Jamie Rosen ([personal profile] jrosen) wrote in [personal profile] terriko 2011-01-03 08:59 pm (UTC)

Really, that's what science is, isn't it? Cheating the game. :)

I think one of the difficulties with teaching science is that it's become something of a vicious cycle -- students are bored by science, grow up and become teachers, and have to teach science, which as they know is boring. (I'm referring to grade school, rather than secondary school, because teachers have to cover a bit of everything at the earlier years.) Some teachers won't have that attitude, but a lot of them will -- they're teaching it because they have to, not because it interests them.

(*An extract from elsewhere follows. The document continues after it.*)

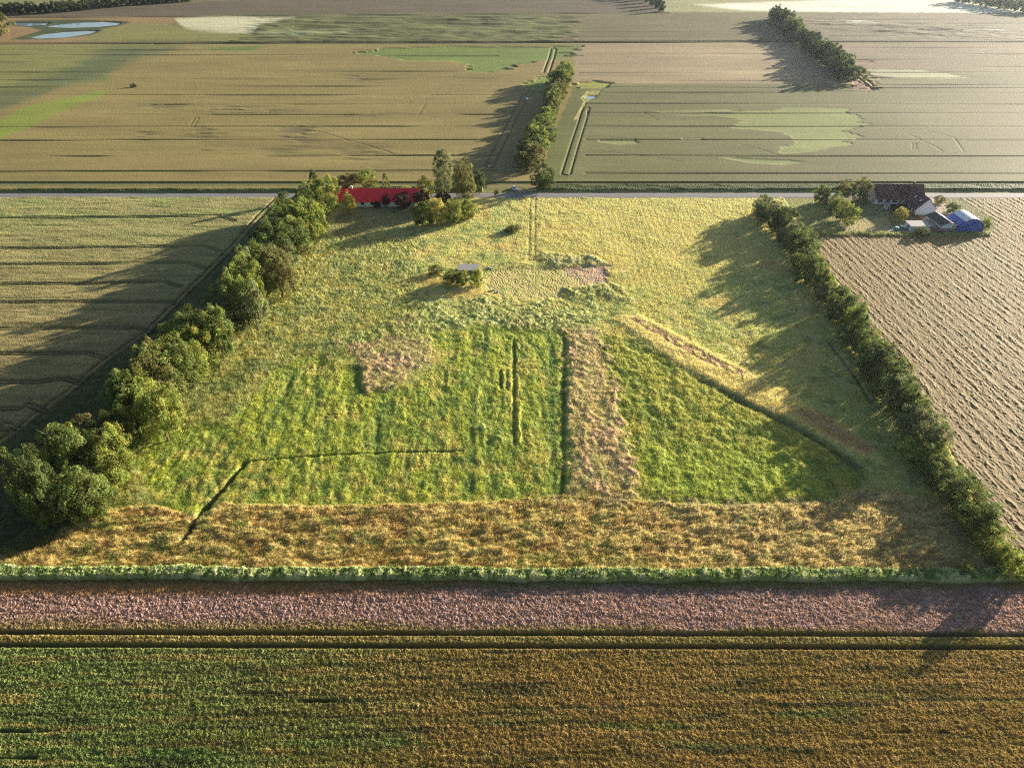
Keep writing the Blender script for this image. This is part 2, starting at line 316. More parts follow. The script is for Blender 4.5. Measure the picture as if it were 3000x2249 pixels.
# diagonal golden band with its bare soil and the step below it
db = area([(1325, 690), (1380, 680), (1560, 775), (1700, 850), (1880, 960), (1920, 1010), (1850, 990), (1700, 915), (1500, 815)], 6, U=UF, V=VF)
paint(db, (.34, .29, .12)); Hh += db*.4
so = area([(1360, 693), (1385, 690), (1450, 728), (1540, 775), (1620, 815), (1600, 818), (1520, 785), (1430, 735)], 3, U=UF, V=VF); so = so*sstep(.35, .5, n3); paint(so, (.25, .165, .085)); Hh -= so*.12; BL *= 1-so*.6
paint(area([(1700, 880), (1780, 900), (1900, 975), (1870, 985), (1760, 930)], 8, U=UF, V=VF), (.27, .17, .09), .7)
dd = ldist([(1345, 722), (1500, 812), (1620, 878), (1720, 925), (1800, 975), (1850, 1010)]); e = np.exp(-((dd+(n2-.5)*1.2)/1.3)**2)*sstep(1440, 1560, UU)
Hh -= e*.7; paint(e, (.08, .10, .045), .6)
# dry grass strip at the bottom of the meadow
mB = area([(-60, 1242), (-20, 1205), (110, 1165), (230, 1105), (330, 1092), (400, 1112), (430, 1118), (480, 1090), (700, 1096), (1060, 1086), (1210, 1072), (1390, 1084), (1560, 1096), (1800, 1086), (1920, 1062), (2060, 1100), (2200, 1242)], 4, U=UF, V=VF)
n5 = fbm((X+.5*Y)/1.1, (Y-.3*X)/.55, 44, 3); n6 = fbm((X+.3*Y)/3.0, (Y-.2*X)/1.6, 45, 3)
paint(mB, (.255, .198, .078)); paint(mB*sstep(.42, .58, n6), (.335, .285, .135), .8); paint(mB*sstep(.55, .7, fbm(X/2.2, Y/2.2, 46, 3)), (.150, .160, .050), .75)
paint(mB*sstep(.52, .7, fbm(X/6, Y/3, 47, 3)), (.235, .150, .065), .5); paint(mB*sstep(1100, 1800, UU), (.29, .24, .145), .5)
setv(Hh, mB, .7); Hh += mB*((n6-.5)*1.1+(n5-.5)*1.0); setv(ROUGH, mB, .8); BL = BL*(1-mB)+mB*.65
# dead-weed edge along the lawn foot
ew = area([(1200, 1072), (1400, 1075), (1800, 1080), (1900, 1060), (1900, 1092), (1400, 1100), (1200, 1090)], 4); paint(ew*sstep(.4, .6, n6), (.17, .15, .09), .8)
dd = ldist([(398, 1170), (440, 1100), (480, 1056)])+(n3-.5)*.7; e = np.exp(-(dd/.75)**2); Hh -= e*.8; paint(e, (.05, .06, .02), .9)
# tall green nettle bank
gs_t = np.interp(UU, [-300, 0, 2212, 2500], [1232, 1234, 1240, 1241]) ; gs_b = np.interp(UU, [-300, 0, 2212, 2500], [1256, 1257, 1263, 1264])
mS = sstep(-2, 2, VW-gs_t)*sstep(-2, 2, gs_b-VW)
paint(mS, (.150, .190, .070)); paint(mS*sstep(.45, .6, n3), (.36, .38, .22), .75); paint(mS*sstep(.5, .65, n2), (.11, .17, .05), .5)
setv(Hh, mS, 2.0); Hh += mS*((n2-.5)*.5+(n3-.5)*.7+(fbm(X/.4, Y/.4, 86, 2)-.5)*.9); BL = BL*(1-mS)+mS*.5; setv(ROUGH, mS, 1.6)
# pinkish ripening crop, tramlines, foreground crop
pk_b = np.interp(UU, [-300, 2500], [1262, 1268]); mP = sstep(-2, 3, VW-gs_b)
nF = fbm(X/16, Y/1.6, 48, 4); nF2 = fbm(X/3, Y/.6, 49, 3); nF3 = fbm(X/.7, Y/.5, 50, 2)
paint(mP, (.185, .150, .050)); 
pinkz = sstep(1262, 1285, VV+30*(n1-.5))*sstep(1372, np.interp(UU, [-300, 0, 1100, 2212], [1318, 1322, 1342, 1362]), VV+26*(n1-.5))
paint(mP*pinkz, (.255, .165, .135), .95); paint(mP*pinkz*sstep(.5, .75, nF3), (.34, .24, .23), .7)
paint(mP*sstep(1262, 1270, VV)*sstep(1300, 1280, VV)*sstep(1000, 700, UU+200*(n1-.5)), (.29, .165, .06), .8)
fg = mP*sstep(1396, 1404, VV)
paint(fg, (.190, .136, .042)); paint(fg*sstep(1300, 200, UU+500*(fbm(X/30, Y/10, 52, 3)-.5)), (.110, .148, .044), .9)
paint(fg*sstep(.50, .68, fbm(X/26, Y/3.5, 53, 4))*sstep(1460, 1560, VV), (.095, .150, .042), .7)
paint(fg*sstep(.48, .62, nF)*sstep(500, 1500, UU), (.220, .150, .052), .8)
paint(fg*sstep(.56, .74, fbm(X/12, Y/1.0, 54, 3)), (.255, .175, .062), .5)
paint(fg*sstep(.58, .75, fbm(X/14, Y/.8, 55, 3)), (.06, .06, .026), .75); Hh -= fg*sstep(.58, .75, fbm(X/14, Y/.8, 55, 3))*.25
C *= (1+mP*(nF2-.5)*.3)[..., None]
setv(Hh, mP, .85); Hh += mP*((nF-.5)*.20+(nF2-.5)*.08+(nF3-.5)*.12+(fbm(X/.4, Y/.4, 59, 2)-.5)*.30); BL = BL*(1-mP)+mP*.26; setv(ROUGH, mP, 1.3)
for (a, b) in [(1370, 1375), (1397, 1403)]:
    yl = np.interp(UU, [0, 2212], [a, b]); dy = np.abs(Y - unproj(UU, yl)[1])
    e = np.exp(-((dy+(n3-.5)*.12)/.48)**4); Hh -= mP*e*.85; paint(mP*e, (.05, .045, .02), .75); BL *= 1-e*.9
for (a, b, c) in [(-20, 190, 1583), (640, 780, 1518), (1860, 2110, 1585), (-20, 120, 1640)]:
    e = np.exp(-((VV-c)/4)**4)*sstep(a, a+40, UU)*sstep(b, b-40, UU)*sstep(.35, .6, fbm(X/4, Y/2, 56, 2)); Hh -= e*.6; paint(e, (.05, .07, .03), .5)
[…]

Once you get to the secondary school level, this problem should clear up, but there's another problem -- a lot of people interested in the sciences go into the sciences, rather than into education. It wouldn't surprise me if this was something of the flipside of the elementary-school problem: they don't want to teach science because teaching is boring. The teachers they had didn't speak to their interests, or they saw the boredom of the science class and came to associate the two.

It's not a problem limited to the sciences, either. A lot of teachers in the early grades wind up teaching subjects or material that doesn't interest them, and this comes across in the lessons.

On an unrelated note, have you seen this game? Strange Synergy. It's out of print, but it sounds like something you'd enjoy. I'm going to see if I can track down a decent used copy somewhere because it looks like fun.